## Aim of the task
Copy the lines below as they are; omit the images they contain.

## Given data
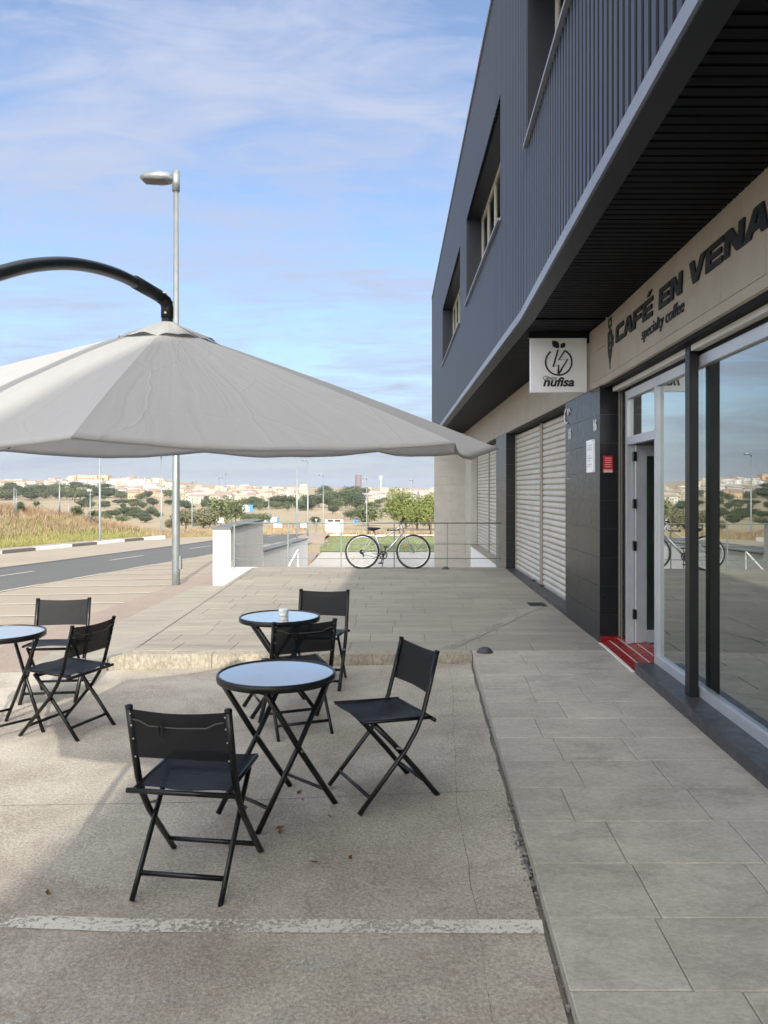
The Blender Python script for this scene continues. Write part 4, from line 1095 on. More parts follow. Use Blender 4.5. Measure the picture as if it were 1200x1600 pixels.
# smooth the arm
def catmull(p, n=6):
    p = [Vector(q) for q in p]; out = []
    for i in range(len(p)-1):
        a = p[max(i-1, 0)]; b = p[i]; c = p[i+1]; d = p[min(i+2, len(p)-1)]
        for k in range(n):
            t = k/n; out.append(.5*((2*b)+(-a+c)*t+(2*a-5*b+4*c-d)*t*t+(-a+3*b-3*c+d)*t**3))
    out.append(p[-1]); return out
mb = MB(); mb.tube(catmull(armp), .0205, 16); mb.build('arm', M['arm'], um, True)
mb = MB(); mb.tube([(-.05, -.24, 2.437), (-.012, -.06, 2.43)], .0245, 14); mb.tube([(-.014, -.065, 2.43), (-.003, -.012, 2.422), (0, 0, 2.40), (0, 0, 2.36)], .0245, 14); mb.build('elbow', M['capplast'], um, True)
mb = MB(); mb.tube([(0, -.028, 2.375), (0, .028, 2.375)], .005, 8); mb.tube([(-.034, -.085, 2.44), (.02, -.075, 2.44)], .004, 8); mb.build('bolt', M['galv'], um)
mb = MB(); mb.box(-.40, -.26, -1.68, -1.53, .95, 1.15); mb.tube([(-.26, -1.6, 1.05), (-.14, -1.6, 1.05), (-.14, -1.6, .93)], .009, 8); mb.build('crank', M['capplast'], um)
mb = MB()
for a in (0, 90): 
    ca, sa = math.cos(R(a)), math.sin(R(a)); cx_, cy_ = -.32, -1.62
    mb.box(cx_-.45*ca-.04*sa, cx_+.45*ca+.04*sa, cy_-.45*sa-.04*ca, cy_+.45*sa+.04*ca, .012+.001*a/90, .05+.002*a/90)
mb.build('base', M['arm'], um)

# ------------------------------------------------------------------ bicycle against the railing
bk = empty('bicycle', (0, 14.27, deckz(0, 14.27)), label='silver city bicycle leaning on the railing at the platform edge', cat='bicycle')
sc = 14.27/1200
def bp(px, py, d=0.): return ((px-600)*sc, d, (887.5-py)*sc)
def wheel(px, nm):
    c = Vector(bp(px, 861.3)); w = empty(nm); w.parent = bk; w.location = c; r = .322
    def ringt(rr, t, flat=1): 
        mb = MB(); n0 = 48; m0 = 8
        for i in range(n0):
            a = 2*math.pi*i/n0
            for j in range(m0):
                b = 2*math.pi*j/m0; q = rr+t*math.cos(b); mb.v.append((q*math.cos(a), t*flat*math.sin(b), q*math.sin(a)))
        for i in range(n0):
            for j in range(m0): mb.face((i*m0+j, i*m0+(j+1) % m0, ((i+1) % n0)*m0+(j+1) % m0, ((i+1) % n0)*m0+j))
        return mb
    ringt(r-.018, .018).build('tyre', M['tyre'], w, True); ringt(r-.042, .010, 1.0).build('rim', M['silver'], w, True)
    mb = MB()
    for k in range(28):
        a = 2*math.pi*k/28; b = a+(.35 if k % 2 else -.35); s_ = (.03 if k % 4 < 2 else -.03)
        mb.tube([(.02*math.cos(b), s_, .02*math.sin(b)), ((r-.05)*math.cos(a), 0, (r-.05)*math.sin(a))], .0014, 3, cap=False)
    mb.build('spokes', M['silver'], w)
    mb = MB(); mb.tube([(0, -.045, 0), (0, .045, 0)], .022, 12); mb.build('hub', M['silver'], w, True)
    a = R(215 if nm.startswith('r') else 140)
    mb = MB(); cxx, czz = .2*math.cos(a), .2*math.sin(a); mb.tube([(cxx-.012, 0, czz-.03), (cxx+.012, 0, czz+.03)], .018, 8, flat=.5); mb.build('reflector', M['orange'], w, True)
    return w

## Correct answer
The Blender Python script for this scene continues. Write part 4, from line 1095 on. More parts follow. Use Blender 4.5. Measure the picture as if it were 1200x1600 pixels.
# smooth the arm
def catmull(p, n=6):
    p = [Vector(q) for q in p]; out = []
    for i in range(len(p)-1):
        a = p[max(i-1, 0)]; b = p[i]; c = p[i+1]; d = p[min(i+2, len(p)-1)]
        for k in range(n):
            t = k/n; out.append(.5*((2*b)+(-a+c)*t+(2*a-5*b+4*c-d)*t*t+(-a+3*b-3*c+d)*t**3))
    out.append(p[-1]); return out
mb = MB(); mb.tube(catmull(armp), .0205, 16); mb.build('arm', M['arm'], um, True)
mb = MB(); mb.tube([(-.05, -.24, 2.437), (-.012, -.06, 2.43)], .0245, 14); mb.tube([(-.014, -.065, 2.43), (-.003, -.012, 2.422), (0, 0, 2.40), (0, 0, 2.36)], .0245, 14); mb.build('elbow', M['capplast'], um, True)
mb = MB(); mb.tube([(0, -.028, 2.375), (0, .028, 2.375)], .005, 8); mb.tube([(-.034, -.085, 2.44), (.02, -.075, 2.44)], .004, 8); mb.build('bolt', M['galv'], um)
mb = MB(); mb.box(-.40, -.26, -1.68, -1.53, .95, 1.15); mb.tube([(-.26, -1.6, 1.05), (-.14, -1.6, 1.05), (-.14, -1.6, .93)], .009, 8); mb.build('crank', M['capplast'], um)
mb = MB()
for a in (0, 90): 
    ca, sa = math.cos(R(a)), math.sin(R(a)); cx_, cy_ = -.32, -1.62
    mb.box(cx_-.45*ca-.04*sa, cx_+.45*ca+.04*sa, cy_-.45*sa-.04*ca, cy_+.45*sa+.04*ca, .012+.001*a/90, .05+.002*a/90)
mb.build('base', M['arm'], um)

# ------------------------------------------------------------------ bicycle against the railing
bk = empty('bicycle', (0, 14.27, deckz(0, 14.27)), label='silver city bicycle leaning on the railing at the platform edge', cat='bicycle')
sc = 14.27/1200
def bp(px, py, d=0.): return ((px-600)*sc, d, (887.5-py)*sc)
def wheel(px, nm):
    c = Vector(bp(px, 861.3)); w = empty(nm); w.parent = bk; w.location = c; r = .322
    def ringt(rr, t, flat=1): 
        mb = MB(); n0 = 48; m0 = 8
        for i in range(n0):
            a = 2*math.pi*i/n0
            for j in range(m0):
                b = 2*math.pi*j/m0; q = rr+t*math.cos(b); mb.v.append((q*math.cos(a), t*flat*math.sin(b), q*math.sin(a)))
        for i in range(n0):
            for j in range(m0): mb.face((i*m0+j, i*m0+(j+1) % m0, ((i+1) % n0)*m0+(j+1) % m0, ((i+1) % n0)*m0+j))
        return mb
    ringt(r-.018, .018).build('tyre', M['tyre'], w, True); ringt(r-.042, .010, 1.0).build('rim', M['silver'], w, True)
    mb = MB()
    for k in range(28):
        a = 2*math.pi*k/28; b = a+(.35 if k % 2 else -.35); s_ = (.03 if k % 4 < 2 else -.03)
        mb.tube([(.02*math.cos(b), s_, .02*math.sin(b)), ((r-.05)*math.cos(a), 0, (r-.05)*math.sin(a))], .0014, 3, cap=False)
    mb.build('spokes', M['silver'], w)
    mb = MB(); mb.tube([(0, -.045, 0), (0, .045, 0)], .022, 12); mb.build('hub', M['silver'], w, True)
    a = R(215 if nm.startswith('r') else 140)
    mb = MB(); cxx, czz = .2*math.cos(a), .2*math.sin(a); mb.tube([(cxx-.012, 0, czz-.03), (cxx+.012, 0, czz+.03)], .018, 8, flat=.5); mb.build('reflector', M['orange'], w, True)
    return w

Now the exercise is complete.